Siendo todos los ciudadanos iguales por el contrato social, lo que todos deben
hacer todos pueden prescribirlo, así como nadie tiene derecho a exigir
que haga otro lo que él mismo no hace. Ahora bien; es propiamente este
derecho, indispensable para hacer vivir y para mover el cuerpo político,
el que el soberano da al príncipe al instituir el gobierno.
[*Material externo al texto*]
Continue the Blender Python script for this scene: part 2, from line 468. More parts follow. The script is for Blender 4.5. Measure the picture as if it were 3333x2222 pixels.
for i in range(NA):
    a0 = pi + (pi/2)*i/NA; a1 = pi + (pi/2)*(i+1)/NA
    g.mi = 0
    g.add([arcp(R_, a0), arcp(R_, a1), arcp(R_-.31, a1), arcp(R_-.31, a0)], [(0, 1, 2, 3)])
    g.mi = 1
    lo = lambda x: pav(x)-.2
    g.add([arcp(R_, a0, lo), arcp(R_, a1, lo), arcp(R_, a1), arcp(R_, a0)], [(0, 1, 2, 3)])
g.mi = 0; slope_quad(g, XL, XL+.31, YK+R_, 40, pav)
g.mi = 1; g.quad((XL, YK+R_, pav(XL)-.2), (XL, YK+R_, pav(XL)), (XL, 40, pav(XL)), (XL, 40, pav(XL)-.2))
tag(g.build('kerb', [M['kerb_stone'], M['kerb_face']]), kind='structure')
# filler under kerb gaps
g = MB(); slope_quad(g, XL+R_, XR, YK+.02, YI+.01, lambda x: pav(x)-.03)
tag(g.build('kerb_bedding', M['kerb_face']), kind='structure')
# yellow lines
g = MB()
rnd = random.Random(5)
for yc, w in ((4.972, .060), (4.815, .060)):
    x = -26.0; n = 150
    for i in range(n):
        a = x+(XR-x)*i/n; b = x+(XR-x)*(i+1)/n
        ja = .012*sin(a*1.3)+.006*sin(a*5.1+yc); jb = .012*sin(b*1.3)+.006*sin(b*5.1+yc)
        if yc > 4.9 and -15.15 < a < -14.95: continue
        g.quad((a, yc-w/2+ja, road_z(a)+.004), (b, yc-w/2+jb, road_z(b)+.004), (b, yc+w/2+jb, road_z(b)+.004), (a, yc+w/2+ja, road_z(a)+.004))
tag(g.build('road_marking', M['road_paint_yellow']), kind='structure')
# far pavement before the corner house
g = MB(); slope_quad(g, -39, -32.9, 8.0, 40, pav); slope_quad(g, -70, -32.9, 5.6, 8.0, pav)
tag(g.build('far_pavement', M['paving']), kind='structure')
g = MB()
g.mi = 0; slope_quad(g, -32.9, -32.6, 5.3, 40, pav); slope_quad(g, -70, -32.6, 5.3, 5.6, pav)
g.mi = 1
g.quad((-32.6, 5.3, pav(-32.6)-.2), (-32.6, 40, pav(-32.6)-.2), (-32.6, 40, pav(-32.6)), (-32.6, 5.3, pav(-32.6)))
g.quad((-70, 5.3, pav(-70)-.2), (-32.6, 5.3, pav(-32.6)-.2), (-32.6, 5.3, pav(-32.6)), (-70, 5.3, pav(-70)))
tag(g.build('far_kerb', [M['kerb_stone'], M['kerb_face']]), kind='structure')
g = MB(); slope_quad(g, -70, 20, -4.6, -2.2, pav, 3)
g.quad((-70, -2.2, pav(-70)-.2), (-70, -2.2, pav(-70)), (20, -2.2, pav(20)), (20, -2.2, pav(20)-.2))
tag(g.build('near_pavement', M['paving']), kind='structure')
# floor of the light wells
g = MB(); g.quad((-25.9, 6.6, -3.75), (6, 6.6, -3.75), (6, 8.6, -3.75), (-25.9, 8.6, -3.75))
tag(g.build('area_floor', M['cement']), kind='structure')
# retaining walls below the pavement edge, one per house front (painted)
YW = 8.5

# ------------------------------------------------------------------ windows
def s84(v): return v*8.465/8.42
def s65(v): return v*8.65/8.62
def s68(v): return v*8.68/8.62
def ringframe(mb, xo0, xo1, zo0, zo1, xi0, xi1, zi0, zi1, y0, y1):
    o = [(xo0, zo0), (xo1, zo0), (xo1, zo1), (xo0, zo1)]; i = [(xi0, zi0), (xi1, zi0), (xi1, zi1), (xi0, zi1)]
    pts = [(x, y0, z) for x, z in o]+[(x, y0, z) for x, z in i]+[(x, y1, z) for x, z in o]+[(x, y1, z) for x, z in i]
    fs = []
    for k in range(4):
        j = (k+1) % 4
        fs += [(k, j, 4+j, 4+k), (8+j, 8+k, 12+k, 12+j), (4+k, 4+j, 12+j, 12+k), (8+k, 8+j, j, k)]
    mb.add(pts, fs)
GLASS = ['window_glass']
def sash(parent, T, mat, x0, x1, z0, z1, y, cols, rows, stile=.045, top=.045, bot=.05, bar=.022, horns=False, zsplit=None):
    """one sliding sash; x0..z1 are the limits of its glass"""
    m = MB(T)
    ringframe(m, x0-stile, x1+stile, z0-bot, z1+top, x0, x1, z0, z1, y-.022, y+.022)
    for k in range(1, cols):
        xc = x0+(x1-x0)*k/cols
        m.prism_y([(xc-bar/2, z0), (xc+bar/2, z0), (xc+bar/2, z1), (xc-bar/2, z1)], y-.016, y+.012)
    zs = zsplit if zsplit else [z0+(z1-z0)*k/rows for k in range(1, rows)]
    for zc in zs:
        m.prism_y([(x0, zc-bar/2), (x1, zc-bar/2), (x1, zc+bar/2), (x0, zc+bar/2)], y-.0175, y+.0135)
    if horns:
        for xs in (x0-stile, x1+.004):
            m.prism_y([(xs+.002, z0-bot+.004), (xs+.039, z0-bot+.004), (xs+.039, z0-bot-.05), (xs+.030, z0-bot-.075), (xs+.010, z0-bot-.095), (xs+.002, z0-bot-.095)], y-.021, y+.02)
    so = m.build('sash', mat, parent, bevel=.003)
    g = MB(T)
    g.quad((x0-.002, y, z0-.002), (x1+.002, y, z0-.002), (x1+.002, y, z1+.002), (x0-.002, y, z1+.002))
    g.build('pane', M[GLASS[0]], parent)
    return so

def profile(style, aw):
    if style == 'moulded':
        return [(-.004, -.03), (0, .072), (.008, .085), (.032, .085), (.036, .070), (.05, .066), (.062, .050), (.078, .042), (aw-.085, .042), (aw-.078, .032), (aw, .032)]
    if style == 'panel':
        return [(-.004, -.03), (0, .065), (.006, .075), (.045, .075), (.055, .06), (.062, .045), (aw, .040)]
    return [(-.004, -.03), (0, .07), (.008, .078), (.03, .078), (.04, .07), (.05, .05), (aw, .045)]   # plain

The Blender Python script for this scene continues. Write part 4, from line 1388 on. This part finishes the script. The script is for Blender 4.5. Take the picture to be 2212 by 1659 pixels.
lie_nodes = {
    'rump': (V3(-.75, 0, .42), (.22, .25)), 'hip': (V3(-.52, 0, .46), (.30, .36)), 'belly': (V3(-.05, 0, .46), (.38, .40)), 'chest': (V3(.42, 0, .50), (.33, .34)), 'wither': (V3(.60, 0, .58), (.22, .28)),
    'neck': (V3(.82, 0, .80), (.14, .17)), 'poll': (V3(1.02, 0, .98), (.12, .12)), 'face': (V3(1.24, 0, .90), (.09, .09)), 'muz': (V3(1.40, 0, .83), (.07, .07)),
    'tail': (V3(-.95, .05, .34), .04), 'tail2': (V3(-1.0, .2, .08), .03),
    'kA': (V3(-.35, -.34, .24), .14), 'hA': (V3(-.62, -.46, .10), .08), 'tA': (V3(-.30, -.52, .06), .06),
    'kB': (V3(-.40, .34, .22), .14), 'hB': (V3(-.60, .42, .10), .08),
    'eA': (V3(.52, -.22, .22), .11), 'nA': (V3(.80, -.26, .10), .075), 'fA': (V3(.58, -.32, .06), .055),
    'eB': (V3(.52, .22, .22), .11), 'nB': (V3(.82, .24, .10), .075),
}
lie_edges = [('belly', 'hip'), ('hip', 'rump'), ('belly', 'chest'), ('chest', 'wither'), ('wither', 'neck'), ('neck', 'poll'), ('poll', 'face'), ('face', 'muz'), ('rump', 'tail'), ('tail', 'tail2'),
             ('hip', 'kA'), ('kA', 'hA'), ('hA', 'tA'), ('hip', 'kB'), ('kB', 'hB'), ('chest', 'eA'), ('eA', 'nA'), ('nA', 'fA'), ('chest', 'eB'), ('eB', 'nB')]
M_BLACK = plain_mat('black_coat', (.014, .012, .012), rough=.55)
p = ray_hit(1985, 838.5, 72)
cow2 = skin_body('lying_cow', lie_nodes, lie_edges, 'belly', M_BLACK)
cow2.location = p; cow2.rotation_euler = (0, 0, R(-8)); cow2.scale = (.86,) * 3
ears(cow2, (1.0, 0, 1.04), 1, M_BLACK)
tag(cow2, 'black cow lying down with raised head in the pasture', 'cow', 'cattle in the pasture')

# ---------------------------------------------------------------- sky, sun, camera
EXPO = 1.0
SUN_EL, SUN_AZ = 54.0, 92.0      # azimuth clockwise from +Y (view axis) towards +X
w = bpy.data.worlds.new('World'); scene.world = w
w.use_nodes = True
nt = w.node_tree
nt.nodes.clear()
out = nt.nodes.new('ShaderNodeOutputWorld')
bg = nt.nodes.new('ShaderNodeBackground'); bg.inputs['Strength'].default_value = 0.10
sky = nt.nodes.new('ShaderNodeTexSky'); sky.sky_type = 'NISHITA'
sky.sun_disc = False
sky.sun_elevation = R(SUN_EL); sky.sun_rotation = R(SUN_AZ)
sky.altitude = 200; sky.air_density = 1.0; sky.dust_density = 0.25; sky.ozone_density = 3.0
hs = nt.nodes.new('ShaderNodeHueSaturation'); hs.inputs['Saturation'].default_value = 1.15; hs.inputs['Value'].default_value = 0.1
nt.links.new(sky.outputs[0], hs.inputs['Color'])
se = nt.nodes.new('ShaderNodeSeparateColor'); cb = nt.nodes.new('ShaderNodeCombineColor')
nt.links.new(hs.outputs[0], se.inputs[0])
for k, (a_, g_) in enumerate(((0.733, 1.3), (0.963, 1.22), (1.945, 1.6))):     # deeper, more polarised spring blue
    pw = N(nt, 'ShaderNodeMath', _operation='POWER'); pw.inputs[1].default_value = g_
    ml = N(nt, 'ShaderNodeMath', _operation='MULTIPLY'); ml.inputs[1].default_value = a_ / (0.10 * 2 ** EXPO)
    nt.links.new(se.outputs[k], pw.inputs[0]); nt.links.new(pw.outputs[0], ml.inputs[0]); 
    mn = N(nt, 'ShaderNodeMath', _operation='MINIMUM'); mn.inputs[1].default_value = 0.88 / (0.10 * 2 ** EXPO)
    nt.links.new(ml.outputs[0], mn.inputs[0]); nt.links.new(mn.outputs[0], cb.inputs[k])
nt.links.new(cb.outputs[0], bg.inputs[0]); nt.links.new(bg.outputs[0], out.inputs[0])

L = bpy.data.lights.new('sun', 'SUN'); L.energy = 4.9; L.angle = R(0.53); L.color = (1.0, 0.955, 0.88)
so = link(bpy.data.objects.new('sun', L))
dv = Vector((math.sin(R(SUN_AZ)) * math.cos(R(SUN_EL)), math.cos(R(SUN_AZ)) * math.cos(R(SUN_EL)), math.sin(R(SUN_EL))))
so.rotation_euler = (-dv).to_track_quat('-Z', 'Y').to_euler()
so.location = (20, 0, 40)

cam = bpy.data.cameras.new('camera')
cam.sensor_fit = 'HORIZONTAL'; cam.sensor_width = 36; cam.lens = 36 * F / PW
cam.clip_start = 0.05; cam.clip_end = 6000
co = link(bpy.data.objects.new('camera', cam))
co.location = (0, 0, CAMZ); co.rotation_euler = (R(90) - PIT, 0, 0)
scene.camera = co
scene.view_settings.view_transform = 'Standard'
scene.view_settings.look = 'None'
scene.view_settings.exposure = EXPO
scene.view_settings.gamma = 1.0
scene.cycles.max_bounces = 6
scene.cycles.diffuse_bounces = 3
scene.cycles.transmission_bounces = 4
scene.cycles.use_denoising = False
Muchos han pretendido que el acto de esta institución era un contrato
entre el pueblo y los jefes que éste se da; contrato por el cual se
estipulaba entre las dos partes condiciones bajo las cuales una se obligaba a
mandar y la otra a obedecer. Estoy seguro de que se convendrá que
ésta es una manera extraña de contratar. Pero veamos si es
sostenible esta opinión.
En primer lugar, la autoridad suprema no puede ni mortificarse ni enajenarse:
limitarla es destruirla. Es absurdo y contradictorio que el soberano se
dé a un superior; obligarse a obedecer a un señor es entregarse
en plena libertad.
Además, es evidente que este contrato del pueblo con tales o cuales
personas sería un acto particular; de donde se sigue que este contrato
no podría ser una ley ni un acto de soberanía, y que, por
consiguiente, sería ilegítimo.
Se ve, además, que las partes contratantes estarían entre
sí sólo bajo la ley de naturaleza y sin ninguna garantía
de sus compromisos recíprocos: lo que repugna de todos modos al estado
civil. El hecho de tener alguien la fuerza en sus manos, siendo siempre el
dueño de la ejecución, equivale a dar el título de
contrato al acto de un hombre que dijese a otro: "Doy a usted todos mis bienes
a condición de que usted me entregue lo que le plazca." No hay
más que un contrato en el Estado: el de la asociación, y
éste excluye cualquier otro. No se podría imaginar ningún
contrato público que no fuese una violación del primero.